A Sacred Oath by Mark T. Esper

A Sacred Oath by Mark T. Esper

Author:Mark T. Esper
Language: eng
Format: epub
Publisher: HarperCollins
Published: 2022-03-28T00:00:00+00:00


Milley and I arrived and went first to the Situation Room, where an aide told us that the president wanted to see me in the Oval Office. I walked upstairs and into the anteroom, where his scheduler waved me straight in, with Milley in trail. Trump was behind the Resolute desk when I arrived, sitting straight up in his chair, and stern faced with his arms folded. Mark Meadows sat to his left. The room was quiet. I walked in and sat down in front of the president. Milley took the empty chair next to me. If I had any question as to whether Trump had seen my remarks, or at least been briefed on them, they vanished when I saw the look on his face.

Trump launched into a tirade almost immediately, questioning why I did what I did, why I said what I said, and accusing me of undermining him. “You betrayed me,” he yelled. “I’m the president, not you!” He glared and threw accusation after accusation at me as I sat stone-faced looking straight back at him. He said invocation of the Insurrection Act is “my call, not yours.” He shouted, “I’m the president. It’s my prerogative.” I stared him in the eye and agreed. He roared, “You took away my authority.” I held my gaze and disagreed. I responded in a flat tone and direct manner, “Mr. President, I didn’t take away your authority.” I told him that “I was simply stating my views and recommendation,” as I had before. He barked back, “That’s not your position to do.” Again, I replied, sitting up in my chair, “Mr. President, I didn’t say it was my position to do. I said it was my recommendation.” Trump grew even more flustered.

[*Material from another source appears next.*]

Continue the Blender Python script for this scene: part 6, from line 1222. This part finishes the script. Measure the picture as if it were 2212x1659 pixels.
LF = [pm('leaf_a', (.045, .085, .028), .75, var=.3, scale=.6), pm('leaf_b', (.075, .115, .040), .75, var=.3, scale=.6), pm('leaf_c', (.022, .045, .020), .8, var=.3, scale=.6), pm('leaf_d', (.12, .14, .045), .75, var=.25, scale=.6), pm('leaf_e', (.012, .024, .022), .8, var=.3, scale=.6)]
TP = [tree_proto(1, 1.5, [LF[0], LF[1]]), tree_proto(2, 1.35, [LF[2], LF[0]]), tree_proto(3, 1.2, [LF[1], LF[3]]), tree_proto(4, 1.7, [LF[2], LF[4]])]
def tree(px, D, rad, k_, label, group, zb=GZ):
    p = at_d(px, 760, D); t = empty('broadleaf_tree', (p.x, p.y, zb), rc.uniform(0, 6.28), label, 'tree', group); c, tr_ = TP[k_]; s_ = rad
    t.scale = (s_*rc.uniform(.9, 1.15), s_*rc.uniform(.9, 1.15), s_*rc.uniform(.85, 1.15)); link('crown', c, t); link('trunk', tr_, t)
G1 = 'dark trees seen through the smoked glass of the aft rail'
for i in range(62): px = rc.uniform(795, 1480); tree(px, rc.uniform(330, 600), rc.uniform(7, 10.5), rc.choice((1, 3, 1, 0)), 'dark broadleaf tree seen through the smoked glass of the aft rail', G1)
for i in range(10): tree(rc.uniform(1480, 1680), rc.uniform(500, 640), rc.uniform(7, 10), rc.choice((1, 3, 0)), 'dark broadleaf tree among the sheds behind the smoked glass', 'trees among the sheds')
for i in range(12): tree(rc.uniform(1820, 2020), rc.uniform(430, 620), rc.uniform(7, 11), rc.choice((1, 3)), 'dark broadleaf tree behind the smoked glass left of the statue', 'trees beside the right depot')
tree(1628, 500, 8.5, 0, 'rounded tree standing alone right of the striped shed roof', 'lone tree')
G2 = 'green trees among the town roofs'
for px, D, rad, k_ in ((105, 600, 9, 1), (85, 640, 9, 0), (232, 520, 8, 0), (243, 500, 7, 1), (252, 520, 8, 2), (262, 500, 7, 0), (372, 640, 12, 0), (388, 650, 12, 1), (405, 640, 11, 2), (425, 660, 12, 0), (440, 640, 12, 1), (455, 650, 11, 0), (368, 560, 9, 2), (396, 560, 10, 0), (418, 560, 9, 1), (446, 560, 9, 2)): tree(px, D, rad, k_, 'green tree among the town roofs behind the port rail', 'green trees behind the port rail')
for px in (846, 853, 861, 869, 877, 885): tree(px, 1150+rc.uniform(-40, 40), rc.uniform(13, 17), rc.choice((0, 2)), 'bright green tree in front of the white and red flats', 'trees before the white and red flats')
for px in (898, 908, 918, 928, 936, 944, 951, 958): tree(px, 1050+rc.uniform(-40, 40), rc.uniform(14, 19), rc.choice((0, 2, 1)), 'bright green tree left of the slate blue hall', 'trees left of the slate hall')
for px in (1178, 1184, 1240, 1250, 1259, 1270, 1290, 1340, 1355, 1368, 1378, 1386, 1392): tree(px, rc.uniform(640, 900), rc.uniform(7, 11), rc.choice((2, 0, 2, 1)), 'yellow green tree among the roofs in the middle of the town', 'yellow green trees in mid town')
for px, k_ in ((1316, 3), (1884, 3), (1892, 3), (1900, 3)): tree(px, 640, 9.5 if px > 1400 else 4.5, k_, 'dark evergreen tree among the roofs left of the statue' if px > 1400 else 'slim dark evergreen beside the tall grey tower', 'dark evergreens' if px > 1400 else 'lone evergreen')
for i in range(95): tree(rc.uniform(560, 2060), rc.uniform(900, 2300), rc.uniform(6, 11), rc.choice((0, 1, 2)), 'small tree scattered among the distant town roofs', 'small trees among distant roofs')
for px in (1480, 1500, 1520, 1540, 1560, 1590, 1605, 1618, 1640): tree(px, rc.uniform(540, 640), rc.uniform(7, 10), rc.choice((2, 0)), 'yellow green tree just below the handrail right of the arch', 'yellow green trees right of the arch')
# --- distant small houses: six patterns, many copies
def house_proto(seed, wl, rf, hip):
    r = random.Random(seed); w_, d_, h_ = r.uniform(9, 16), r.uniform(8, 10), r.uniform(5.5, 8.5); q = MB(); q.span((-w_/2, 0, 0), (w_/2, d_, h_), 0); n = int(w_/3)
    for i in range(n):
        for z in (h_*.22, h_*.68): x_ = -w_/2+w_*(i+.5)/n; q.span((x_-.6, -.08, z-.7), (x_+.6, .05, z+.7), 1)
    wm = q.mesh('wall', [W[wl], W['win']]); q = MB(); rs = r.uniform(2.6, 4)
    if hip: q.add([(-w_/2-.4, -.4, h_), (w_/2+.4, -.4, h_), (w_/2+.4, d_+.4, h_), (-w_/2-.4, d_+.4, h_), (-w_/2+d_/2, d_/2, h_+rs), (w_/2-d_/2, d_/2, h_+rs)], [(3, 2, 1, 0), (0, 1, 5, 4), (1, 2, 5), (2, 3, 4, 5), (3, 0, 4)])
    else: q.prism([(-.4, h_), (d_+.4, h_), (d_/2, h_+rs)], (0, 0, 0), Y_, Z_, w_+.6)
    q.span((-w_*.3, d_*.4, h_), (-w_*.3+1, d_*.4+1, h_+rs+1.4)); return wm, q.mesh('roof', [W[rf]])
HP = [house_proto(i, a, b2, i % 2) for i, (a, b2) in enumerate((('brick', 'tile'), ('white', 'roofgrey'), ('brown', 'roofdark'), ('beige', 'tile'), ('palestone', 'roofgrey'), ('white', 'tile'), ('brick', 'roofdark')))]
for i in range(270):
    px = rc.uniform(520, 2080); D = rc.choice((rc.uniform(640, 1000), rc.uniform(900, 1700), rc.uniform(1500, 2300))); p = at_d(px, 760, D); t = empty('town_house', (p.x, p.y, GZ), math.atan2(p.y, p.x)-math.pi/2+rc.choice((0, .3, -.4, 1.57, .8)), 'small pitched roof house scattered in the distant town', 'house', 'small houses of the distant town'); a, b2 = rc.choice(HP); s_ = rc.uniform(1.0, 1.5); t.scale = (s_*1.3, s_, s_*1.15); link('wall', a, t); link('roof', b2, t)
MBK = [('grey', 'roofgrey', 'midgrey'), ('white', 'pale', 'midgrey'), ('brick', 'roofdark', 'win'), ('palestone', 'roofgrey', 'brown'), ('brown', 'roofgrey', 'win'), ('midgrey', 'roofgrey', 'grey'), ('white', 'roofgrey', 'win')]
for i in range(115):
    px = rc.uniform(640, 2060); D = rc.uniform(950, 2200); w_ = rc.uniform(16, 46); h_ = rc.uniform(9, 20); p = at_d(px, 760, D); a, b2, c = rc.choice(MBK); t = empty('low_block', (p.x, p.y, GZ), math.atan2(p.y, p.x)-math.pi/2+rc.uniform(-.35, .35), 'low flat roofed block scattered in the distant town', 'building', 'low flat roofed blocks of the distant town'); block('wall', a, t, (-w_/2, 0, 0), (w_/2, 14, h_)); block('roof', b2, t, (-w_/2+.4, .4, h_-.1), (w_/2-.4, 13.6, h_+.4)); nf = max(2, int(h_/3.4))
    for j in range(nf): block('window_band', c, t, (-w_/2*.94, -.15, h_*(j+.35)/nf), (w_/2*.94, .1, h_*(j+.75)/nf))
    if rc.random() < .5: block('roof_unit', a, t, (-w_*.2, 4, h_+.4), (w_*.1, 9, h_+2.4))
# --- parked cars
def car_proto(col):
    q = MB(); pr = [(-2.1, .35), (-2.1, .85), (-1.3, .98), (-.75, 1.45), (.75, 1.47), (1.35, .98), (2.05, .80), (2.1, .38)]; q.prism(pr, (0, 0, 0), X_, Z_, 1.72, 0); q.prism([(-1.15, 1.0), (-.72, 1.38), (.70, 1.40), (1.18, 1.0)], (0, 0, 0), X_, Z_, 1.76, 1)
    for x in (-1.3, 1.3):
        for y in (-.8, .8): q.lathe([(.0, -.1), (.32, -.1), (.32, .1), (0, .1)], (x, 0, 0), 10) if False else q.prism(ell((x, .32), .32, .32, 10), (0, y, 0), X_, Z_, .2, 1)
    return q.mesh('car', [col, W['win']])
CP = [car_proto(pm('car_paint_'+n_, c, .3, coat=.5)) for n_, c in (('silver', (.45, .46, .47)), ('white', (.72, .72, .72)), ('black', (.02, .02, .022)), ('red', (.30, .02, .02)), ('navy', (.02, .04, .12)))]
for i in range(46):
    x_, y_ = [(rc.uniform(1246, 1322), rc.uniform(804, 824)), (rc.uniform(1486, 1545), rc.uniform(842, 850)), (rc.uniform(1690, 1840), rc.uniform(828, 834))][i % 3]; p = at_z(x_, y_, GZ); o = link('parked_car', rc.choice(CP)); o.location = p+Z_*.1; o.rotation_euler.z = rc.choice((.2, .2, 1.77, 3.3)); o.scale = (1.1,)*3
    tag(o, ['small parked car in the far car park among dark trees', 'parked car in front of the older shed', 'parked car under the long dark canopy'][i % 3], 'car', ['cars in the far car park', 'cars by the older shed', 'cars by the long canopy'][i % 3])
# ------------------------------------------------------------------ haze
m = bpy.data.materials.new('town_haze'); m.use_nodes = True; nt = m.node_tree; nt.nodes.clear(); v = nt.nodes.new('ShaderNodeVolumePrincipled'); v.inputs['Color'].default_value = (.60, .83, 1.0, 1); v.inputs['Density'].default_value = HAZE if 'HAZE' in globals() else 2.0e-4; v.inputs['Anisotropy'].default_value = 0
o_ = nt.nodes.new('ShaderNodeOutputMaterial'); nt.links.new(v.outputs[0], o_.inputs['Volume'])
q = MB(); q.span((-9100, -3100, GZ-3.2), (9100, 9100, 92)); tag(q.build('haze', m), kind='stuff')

The president tried to make the case that the Insurrection Act was needed, once again proclaiming that “the protests are making us”—meaning him—“look weak.” I disagreed, responding with the same arguments I had given both on Monday and during the press conference. I said, “I do not believe anything that has happened requires invocation of the Insurrection Act. It would make matters worse and would be terrible for the country.”

Trump paused for a moment, and then said, “I can’t believe you held a press conference during the hearing.” I wasn’t expecting this one. A slight tilt of my head and squint of my eyes likely betrayed my surprise. The president was accusing me of purposefully holding the press conference to take national attention off the Senate Judiciary Committee’s hearing on the FBI’s Russia investigation that began at 10:00 A.M., I would later learn. A former deputy attorney general was supposedly testifying before Senator Lindsey Graham. I wasn’t even aware the committee was meeting. But apparently, Trump thought something was going to happen that would validate his claims about the “Russia witch hunt” and I was interfering in his moment of vindication. I let this one go.

The president made another assertion—that I said the military should never be used, that I didn’t support employing the National Guard to aid in addressing civil unrest.